Sur le sujet qui nous occupe, on parle bien de l"'occupation nazie", il faut repérer ce qui en relève, et ce qui relève de la politique générale du reich. La politique juive n'est pas spécifiquement liée à l'occupation ; les allemands ont essayé de la mettre en pratique dans les pays sur lesquels ils avaient autorité, avec un succès qui dépendait largement de la coopération ou pas des forces de l'ordre du pays occupé.
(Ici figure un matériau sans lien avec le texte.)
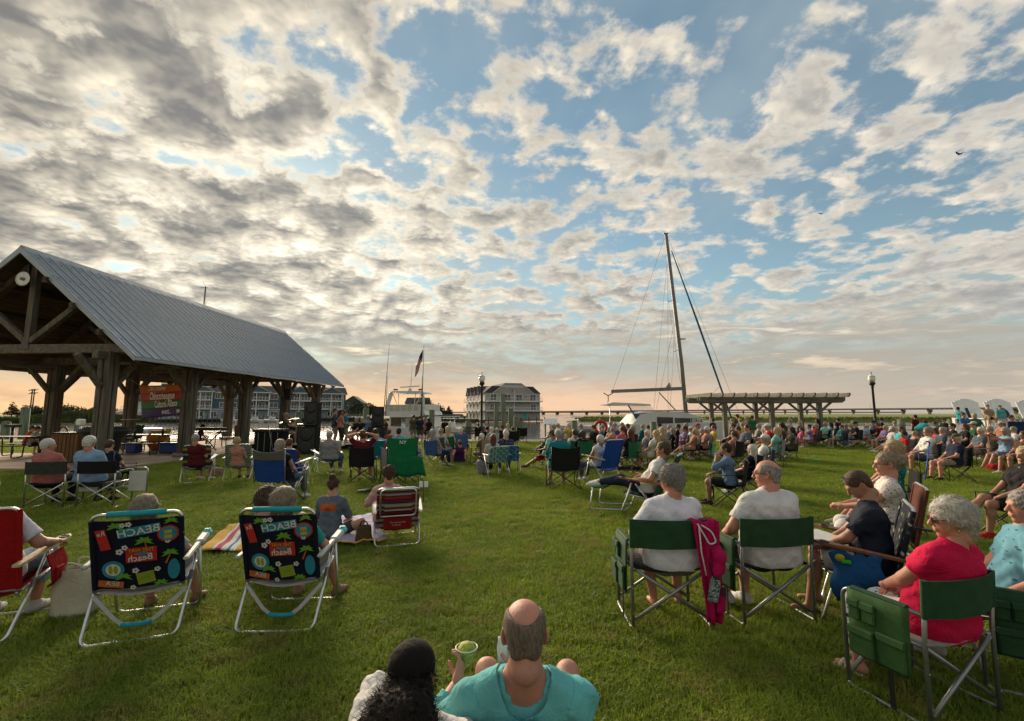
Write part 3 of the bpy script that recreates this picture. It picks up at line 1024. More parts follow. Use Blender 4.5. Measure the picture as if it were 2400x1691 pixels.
def apartments():
 P0 = at(372, 966, 137.0); P1 = at(809, 966, 163.0)
 d = Vector((P1.x - P0.x, P1.y - P0.y, 0)); L = d.length
 root = thing('apartment_building', 'long three storey blue apartment block with white balconies across the water', 'building', (P0.x, P0.y, -0.3), math.atan2(d.y, d.x))
 D = 13.0
 h0, h1, h2, zr = 3.0, 5.75, 8.35, 10.9
 def U(px):      # facade coordinate seen at px
  k = (px - 1200) / F
  return (k * P0.y - P0.x) / (d.x / L - k * d.y / L)
 MB().box((L / 2, D / 2, h0 / 2), (L, D, h0)).build('ground_floor_wall', M_bl2, root)
 MB().box((L / 2, D / 2, (h0 + h2) / 2), (L, D, h2 - h0)).build('wall', M_bl1, root)
 r = MB()
 r.prism([(0, -0.6, h2 - 0.05), (0, D + 0.6, h2 - 0.05), (0, D / 2 + 2, zr), (0, D / 2 - 2, zr)], (-0.5, 0, 0), (L + 0.5, 0, 0))
 ro = r.build('roof', M_shing, root)
 MB().box((L / 2, -0.62, h2 - 0.12), (L + 1.0, 0.12, 0.28)).build('fascia', M_trimw, ro)
 MB().box((L / 2, -0.05, h0), (L, 0.12, 0.22)).build('band', M_trimw, root)
 for px in (473, 603, 703, 776):
  w = {473: 6.2, 603: 7.6, 703: 7.0, 776: 7.4}[px]
  u = U(px)
  b = MB()
  y = -1.7
  for z in (h0, h1):
   b.box((u, -0.85, z + 0.02), (w, 1.7, 0.24))
  b.box((u, -0.85, h2 - 0.05), (w, 1.7, 0.3))
  for s in (-1, 0, 1):
   b.box((u + s * (w / 2 - 0.12), y + 0.12, (h2) / 2), (0.26, 0.24, h2))
  bo = b.build('balcony', M_trimw, root)
  g_ = MB()
  g_.prism([(u - w / 2 - 0.5, 0, h2 + 0.1), (u + w / 2 + 0.5, 0, h2 + 0.1), (u, 0, h2 + 2.15)], (0, -1.9, 0), (0, 3.5, 0))
  go = g_.build('gable', M_bl1, root)
  q = MB()
  for s in (-1, 1):
   q.bar((u + s * (w / 2 + 0.75), -1.95, h2 + 0.08), (u, -1.95, h2 + 2.3), 0.2, 0.3, up=(0, 1, 0))
  q.box((u, -1.95, h2 + 0.08), (w + 1.0, 0.16, 0.24))
  q.build('gable_trim', M_trimw, go)
  m2 = MB()
  for s in (-1, 1):
   m2.prism([(u + s * (w / 2 + 0.85), 0, h2 + 0.12), (u, 0, h2 + 2.5), (u, 0, h2 + 2.36), (u + s * (w / 2 + 0.65), 0, h2 + 0.1)], (0, -2.1, 0), (0, 4.0, 0))
  m2.build('gable_roof', M_shing, go)
  for z in (h0, h1):
   rail(root, u - w / 2 + 0.2, u + w / 2 - 0.2, y + 0.1, z + 0.14, 0.95, int(w / 0.45))
   for s in (-1, 1):
    win(root, u + s * w * 0.22, -0.01, z + 1.3, 1.7, 1.9, 1)
  win(root, u, -0.01, 1.45, 1.6, 1.4, 1)
 for px, w in ((512, 1.3), (525, 1.5), (549, 2.0), (553, 2.0), (644, 2.2), (737, 1.6), (664, 1.2), (420, 2.0), (396, 2.0)):
  u = U(px)
  if px in (553, 664):
   continue
  for z in (h0 + 1.35, h1 + 1.35):
   if px == 512 and z < h1:
    continue
   win(root, u, -0.01, z, w, 1.45, 1)
 for px in (505, 545, 645, 420):
  win(root, U(px), -0.01, 1.4, 1.6, 1.5, 1)
 for px in (483, 565, 632, 660, 748, 806):
  MB().box((U(px), -0.08, h2 / 2), (0.22, 0.16, h2)).build('corner_board', M_trimw, root)
 return root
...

Je citais l'exemple du Danemark, qui s'est complètement opposé à ces mesures, j'ai fait une recherche rapide, et voilà, je lis dans un livre d'Histoire que" la population juive y a survécu pour l'essentiel". La France a pris l'initiative, seul pays à le faire avec la Norvège de Quisling, de mettre en place les lois anti juives ; elle porte une très lourde responsabilité dans ce qui est arrivé aux juifs, français ou non, qui se trouvaient sur son sol ; en vérité, cette responsabilité est proprement atroce ; la police française arrêtait les populations, assurait leur garde dans des camps français ( car il n'y avait pas de camp d'extermination en France contrairement à ceux qui se multipliaient derrière le front à l'est ) pour permettre leur départ vers l'Est ; la sinistre rafle du Vel d'hiv,par exemple, était bel et bien l'oeuvre de la police française. Cette responsabilité, il a été bien facile de s'en décharger sur les occupants allemands ; mais au bout de soixante ans,une fois de plus, je pense qu'il serait tant de regarder en face cette réalité historique que la France de cette époque était peut-être victime, mais au moins tout autant bourreau.